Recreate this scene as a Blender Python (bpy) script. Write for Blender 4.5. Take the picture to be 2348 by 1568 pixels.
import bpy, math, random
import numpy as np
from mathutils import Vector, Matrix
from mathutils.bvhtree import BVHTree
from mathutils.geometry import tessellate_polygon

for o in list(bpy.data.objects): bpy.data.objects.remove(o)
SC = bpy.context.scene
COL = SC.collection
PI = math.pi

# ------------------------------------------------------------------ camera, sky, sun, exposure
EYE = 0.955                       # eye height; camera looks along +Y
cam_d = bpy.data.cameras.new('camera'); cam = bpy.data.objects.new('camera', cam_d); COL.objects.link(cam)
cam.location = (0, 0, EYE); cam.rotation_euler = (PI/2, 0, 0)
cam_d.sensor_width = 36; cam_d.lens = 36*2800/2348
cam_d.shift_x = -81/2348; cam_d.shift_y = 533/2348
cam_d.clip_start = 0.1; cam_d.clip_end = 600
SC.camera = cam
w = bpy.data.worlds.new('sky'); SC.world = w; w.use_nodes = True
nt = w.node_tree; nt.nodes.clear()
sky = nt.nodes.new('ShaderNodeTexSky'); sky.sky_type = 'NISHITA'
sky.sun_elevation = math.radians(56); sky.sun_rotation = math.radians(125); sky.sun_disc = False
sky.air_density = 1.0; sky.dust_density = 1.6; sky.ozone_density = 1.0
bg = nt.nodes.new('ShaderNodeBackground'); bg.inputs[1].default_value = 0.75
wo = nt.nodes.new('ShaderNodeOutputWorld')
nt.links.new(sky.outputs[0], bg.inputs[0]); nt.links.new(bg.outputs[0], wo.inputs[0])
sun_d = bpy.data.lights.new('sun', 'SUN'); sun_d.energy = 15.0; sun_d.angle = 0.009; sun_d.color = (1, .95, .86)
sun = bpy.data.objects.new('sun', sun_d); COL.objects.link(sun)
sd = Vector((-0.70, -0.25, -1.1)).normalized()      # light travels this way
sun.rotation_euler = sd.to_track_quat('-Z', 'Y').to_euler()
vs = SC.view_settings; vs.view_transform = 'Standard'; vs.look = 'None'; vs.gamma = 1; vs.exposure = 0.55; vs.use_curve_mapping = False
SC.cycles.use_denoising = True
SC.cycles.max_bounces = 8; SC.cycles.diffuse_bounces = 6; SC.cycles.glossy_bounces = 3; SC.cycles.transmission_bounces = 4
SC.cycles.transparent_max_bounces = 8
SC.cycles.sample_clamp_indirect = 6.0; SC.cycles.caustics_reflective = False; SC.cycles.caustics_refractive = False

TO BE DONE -
Exactly as written, please reproduce the lines from the first line of the data to the line containing "PI = math.pi", inclusive, and nothing else.

TASK ANSWER -
Recreate this scene as a Blender Python (bpy) script. Write for Blender 4.5. Take the picture to be 2348 by 1568 pixels.
import bpy, math, random
import numpy as np
from mathutils import Vector, Matrix
from mathutils.bvhtree import BVHTree
from mathutils.geometry import tessellate_polygon

for o in list(bpy.data.objects): bpy.data.objects.remove(o)
SC = bpy.context.scene
COL = SC.collection
PI = math.pi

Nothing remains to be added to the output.